Demain, M. Draghi doit aussi présider sa première réunion de politique monétaire et annoncer s'il maintient le taux directeur à 1,5%. La zone euro est entrée sans doute en récession technique à cause des plans d'austérité budgétaire de la majorité de ses États membres, mais l'inflation s'entête à rester au-dessus des 2%, la cible de la BCE.

Le coup de théâtre grec risque de faire déraper l'accord de la semaine dernière auprès des banques. Il prévoit une radiation volontaire de 50% de la valeur faciale de leurs obligations grecques.

Si la radiation devenait forcée, cela équivaudrait à un défaut de paiement. S'ensuivrait une crise financière qui emporterait plusieurs grandes banques.

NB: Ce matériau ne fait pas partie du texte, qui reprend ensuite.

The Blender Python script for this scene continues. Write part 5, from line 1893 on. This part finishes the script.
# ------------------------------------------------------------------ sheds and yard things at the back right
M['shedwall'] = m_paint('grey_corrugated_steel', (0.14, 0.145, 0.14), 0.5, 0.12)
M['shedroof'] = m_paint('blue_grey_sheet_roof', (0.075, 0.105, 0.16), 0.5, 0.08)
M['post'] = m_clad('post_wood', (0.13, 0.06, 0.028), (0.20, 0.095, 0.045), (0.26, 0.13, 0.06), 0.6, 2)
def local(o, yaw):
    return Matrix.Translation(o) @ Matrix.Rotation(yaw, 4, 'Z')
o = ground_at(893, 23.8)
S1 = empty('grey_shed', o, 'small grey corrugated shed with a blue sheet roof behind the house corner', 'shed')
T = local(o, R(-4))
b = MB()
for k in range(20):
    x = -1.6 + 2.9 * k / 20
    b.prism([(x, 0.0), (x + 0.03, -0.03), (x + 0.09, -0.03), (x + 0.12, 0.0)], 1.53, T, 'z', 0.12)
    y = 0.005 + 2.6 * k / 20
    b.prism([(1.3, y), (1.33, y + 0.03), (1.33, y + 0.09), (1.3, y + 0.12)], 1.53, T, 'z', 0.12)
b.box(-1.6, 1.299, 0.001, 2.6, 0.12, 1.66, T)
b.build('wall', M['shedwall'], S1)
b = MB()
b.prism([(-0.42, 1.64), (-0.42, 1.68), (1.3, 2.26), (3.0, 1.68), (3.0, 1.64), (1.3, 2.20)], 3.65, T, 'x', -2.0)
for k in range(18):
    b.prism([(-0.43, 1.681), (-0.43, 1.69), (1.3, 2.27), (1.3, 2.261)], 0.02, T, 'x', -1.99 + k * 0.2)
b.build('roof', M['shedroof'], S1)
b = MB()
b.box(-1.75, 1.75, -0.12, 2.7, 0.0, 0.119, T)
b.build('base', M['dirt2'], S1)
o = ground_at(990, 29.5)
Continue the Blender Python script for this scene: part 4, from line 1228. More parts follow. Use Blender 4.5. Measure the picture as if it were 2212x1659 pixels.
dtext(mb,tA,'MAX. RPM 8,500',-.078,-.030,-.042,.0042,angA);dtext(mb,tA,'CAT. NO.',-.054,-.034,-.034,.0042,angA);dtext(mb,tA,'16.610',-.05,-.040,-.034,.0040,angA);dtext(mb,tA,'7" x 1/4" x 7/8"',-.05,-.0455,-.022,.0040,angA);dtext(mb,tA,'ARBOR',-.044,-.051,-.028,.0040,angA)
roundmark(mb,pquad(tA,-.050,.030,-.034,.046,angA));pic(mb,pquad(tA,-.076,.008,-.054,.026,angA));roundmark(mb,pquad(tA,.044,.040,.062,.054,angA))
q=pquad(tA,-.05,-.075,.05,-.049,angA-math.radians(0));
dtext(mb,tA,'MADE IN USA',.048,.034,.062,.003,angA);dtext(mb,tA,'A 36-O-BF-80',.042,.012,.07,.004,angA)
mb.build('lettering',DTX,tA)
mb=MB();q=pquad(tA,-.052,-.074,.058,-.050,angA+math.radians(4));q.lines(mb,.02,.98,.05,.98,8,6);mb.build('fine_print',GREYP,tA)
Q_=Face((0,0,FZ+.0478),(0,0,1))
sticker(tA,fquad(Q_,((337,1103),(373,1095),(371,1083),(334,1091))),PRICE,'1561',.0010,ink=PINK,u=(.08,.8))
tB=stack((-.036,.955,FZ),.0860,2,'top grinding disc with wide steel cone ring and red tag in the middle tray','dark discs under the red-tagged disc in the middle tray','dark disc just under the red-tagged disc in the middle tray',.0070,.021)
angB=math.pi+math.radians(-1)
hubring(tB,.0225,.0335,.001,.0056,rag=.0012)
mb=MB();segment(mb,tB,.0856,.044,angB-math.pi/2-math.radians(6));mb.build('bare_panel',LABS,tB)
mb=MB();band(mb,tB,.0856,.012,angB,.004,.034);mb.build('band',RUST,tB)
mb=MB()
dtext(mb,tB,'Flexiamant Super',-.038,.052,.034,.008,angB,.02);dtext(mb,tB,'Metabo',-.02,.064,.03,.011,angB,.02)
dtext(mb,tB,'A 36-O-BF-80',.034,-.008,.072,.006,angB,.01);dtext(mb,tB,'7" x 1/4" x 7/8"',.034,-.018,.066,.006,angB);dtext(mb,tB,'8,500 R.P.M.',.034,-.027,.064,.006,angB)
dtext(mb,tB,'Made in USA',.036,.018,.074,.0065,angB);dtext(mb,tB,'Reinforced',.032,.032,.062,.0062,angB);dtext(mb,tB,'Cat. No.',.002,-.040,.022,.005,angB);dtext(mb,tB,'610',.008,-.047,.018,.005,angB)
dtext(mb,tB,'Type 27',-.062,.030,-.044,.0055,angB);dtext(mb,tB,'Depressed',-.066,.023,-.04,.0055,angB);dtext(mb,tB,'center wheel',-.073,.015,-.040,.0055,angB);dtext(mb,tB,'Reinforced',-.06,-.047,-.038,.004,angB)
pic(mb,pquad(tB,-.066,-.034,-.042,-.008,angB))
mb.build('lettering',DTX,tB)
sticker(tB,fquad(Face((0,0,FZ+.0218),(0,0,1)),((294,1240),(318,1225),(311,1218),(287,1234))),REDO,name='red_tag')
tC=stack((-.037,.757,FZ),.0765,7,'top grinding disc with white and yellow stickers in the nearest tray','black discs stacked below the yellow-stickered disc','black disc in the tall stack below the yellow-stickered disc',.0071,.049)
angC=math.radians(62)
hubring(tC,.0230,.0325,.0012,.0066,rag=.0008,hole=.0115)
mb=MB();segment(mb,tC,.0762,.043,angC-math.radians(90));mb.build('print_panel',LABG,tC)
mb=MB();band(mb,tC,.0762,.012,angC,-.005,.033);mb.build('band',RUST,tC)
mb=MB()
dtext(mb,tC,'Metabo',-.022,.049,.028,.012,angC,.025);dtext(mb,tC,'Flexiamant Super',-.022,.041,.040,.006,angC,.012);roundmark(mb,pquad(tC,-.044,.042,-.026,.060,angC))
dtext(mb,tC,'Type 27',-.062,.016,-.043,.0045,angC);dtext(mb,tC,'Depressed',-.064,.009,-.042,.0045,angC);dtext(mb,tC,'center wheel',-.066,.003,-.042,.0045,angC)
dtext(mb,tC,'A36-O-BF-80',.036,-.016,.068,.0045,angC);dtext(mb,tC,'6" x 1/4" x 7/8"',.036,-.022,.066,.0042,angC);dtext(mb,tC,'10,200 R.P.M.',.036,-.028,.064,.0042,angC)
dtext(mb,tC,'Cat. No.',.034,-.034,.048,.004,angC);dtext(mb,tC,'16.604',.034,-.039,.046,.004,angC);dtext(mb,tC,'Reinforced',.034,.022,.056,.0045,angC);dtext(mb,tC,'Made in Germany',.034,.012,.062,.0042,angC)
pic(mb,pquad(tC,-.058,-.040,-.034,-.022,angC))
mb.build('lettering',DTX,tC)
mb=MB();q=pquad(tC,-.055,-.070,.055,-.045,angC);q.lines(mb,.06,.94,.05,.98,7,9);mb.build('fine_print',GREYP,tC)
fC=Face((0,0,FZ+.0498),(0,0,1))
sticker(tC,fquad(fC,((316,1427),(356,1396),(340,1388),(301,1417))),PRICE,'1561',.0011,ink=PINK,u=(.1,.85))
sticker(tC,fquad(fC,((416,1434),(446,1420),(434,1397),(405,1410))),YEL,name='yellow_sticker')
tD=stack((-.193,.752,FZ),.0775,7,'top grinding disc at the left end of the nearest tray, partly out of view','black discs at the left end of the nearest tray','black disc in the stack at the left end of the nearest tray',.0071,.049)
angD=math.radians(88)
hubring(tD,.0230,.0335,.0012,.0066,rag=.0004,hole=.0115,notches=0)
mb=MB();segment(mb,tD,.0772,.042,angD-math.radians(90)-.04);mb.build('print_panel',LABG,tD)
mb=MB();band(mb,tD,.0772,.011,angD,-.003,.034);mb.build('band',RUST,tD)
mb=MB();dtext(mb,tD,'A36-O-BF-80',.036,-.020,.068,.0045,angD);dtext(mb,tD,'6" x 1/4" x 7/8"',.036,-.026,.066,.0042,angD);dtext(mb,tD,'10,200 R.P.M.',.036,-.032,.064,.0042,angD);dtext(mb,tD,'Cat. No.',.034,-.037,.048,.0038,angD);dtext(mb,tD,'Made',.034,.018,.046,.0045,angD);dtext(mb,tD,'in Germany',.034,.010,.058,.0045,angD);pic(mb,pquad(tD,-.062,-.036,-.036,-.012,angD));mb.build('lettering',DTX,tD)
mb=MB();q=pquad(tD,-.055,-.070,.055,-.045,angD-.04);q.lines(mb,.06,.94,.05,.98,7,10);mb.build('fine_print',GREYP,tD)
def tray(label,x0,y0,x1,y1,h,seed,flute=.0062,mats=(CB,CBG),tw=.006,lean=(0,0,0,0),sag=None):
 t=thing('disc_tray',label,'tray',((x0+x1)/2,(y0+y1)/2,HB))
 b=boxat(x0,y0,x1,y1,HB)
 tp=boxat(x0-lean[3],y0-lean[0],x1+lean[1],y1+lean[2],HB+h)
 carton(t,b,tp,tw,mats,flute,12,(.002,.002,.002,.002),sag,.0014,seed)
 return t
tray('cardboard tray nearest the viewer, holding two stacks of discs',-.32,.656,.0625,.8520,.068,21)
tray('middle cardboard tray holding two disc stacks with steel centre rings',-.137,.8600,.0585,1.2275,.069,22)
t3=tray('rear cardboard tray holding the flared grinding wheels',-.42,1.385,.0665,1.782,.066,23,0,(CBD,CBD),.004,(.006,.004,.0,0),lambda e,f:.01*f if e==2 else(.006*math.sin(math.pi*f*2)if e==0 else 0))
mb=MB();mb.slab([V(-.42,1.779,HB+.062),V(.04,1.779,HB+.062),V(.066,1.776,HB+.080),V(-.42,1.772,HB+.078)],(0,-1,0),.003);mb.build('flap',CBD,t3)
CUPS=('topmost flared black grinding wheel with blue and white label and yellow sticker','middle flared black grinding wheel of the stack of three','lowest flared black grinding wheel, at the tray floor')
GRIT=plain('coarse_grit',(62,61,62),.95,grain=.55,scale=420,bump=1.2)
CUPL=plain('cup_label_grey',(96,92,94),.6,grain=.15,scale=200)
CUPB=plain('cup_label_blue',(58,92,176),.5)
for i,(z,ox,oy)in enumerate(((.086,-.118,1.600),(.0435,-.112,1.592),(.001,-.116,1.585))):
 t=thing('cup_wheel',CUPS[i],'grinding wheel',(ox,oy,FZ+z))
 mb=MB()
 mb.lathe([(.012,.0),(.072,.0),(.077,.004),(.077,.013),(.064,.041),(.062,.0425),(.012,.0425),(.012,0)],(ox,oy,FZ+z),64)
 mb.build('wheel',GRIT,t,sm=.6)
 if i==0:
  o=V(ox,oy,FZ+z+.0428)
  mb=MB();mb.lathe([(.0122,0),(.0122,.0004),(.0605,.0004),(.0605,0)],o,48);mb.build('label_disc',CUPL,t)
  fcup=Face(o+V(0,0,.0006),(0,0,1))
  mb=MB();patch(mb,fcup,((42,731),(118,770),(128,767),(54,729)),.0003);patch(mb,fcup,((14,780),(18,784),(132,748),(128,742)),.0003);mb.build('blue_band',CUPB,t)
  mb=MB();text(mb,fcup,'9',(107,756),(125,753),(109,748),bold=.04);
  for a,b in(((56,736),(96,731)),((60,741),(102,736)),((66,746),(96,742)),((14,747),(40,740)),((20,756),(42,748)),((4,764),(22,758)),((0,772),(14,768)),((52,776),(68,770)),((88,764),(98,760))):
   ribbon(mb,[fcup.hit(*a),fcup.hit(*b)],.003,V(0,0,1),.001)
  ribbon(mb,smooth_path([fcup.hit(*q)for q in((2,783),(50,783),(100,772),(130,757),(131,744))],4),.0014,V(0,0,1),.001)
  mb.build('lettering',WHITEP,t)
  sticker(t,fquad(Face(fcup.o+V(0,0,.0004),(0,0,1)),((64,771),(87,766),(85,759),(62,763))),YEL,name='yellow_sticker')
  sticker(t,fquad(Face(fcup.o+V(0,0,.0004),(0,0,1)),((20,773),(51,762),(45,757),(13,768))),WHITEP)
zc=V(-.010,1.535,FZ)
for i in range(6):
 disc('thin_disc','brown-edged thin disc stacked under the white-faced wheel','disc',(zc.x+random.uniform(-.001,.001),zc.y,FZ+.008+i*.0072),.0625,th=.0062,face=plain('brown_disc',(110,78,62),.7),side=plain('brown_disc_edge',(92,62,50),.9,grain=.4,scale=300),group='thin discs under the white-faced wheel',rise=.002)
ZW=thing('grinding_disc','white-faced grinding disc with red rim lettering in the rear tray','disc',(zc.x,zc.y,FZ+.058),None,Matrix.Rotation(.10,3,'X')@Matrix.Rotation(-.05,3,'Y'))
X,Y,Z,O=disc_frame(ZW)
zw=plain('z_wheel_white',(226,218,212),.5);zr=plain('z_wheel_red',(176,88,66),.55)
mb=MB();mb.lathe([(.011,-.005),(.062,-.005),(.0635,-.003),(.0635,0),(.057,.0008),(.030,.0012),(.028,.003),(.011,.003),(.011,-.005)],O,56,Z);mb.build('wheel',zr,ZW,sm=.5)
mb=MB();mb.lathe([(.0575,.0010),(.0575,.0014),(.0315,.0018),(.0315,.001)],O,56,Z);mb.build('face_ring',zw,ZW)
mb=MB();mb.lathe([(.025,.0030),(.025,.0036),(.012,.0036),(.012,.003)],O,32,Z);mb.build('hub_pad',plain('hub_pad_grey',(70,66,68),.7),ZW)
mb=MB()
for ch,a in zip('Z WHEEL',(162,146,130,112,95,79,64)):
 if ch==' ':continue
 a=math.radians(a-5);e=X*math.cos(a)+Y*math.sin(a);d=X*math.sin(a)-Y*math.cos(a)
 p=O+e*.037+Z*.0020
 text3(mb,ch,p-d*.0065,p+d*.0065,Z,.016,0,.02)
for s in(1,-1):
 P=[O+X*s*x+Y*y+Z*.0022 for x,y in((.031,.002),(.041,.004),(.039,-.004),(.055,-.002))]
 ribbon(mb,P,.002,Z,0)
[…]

Un défaut de paiement active les swaps de défaillance (CDS). Il s'agit d'une police d'assurance qu'un prêteur achète auprès d'une banque. En échange d'une prime, celle-ci s'engage à rembourser 100% de la valeur faciale du titre assuré en cas de défaut.

Cinq grandes banques américaines ont plus de 45 milliards à risque dans des CDS adossés sur les dettes grecque, italienne, espagnole, irlandaise et portugaise, les plus à risque, selon l'agence Bloomberg.

La crise européenne est encore loin d'être contenue alors que le Congrès américain doit s'entendre avant le 23 novembre (d'ici trois semaines!) sur des réductions budgétaires de 1200 milliards en 10 ans.

Combien de temps M. Carney pourra-t-il se montrer rassurant?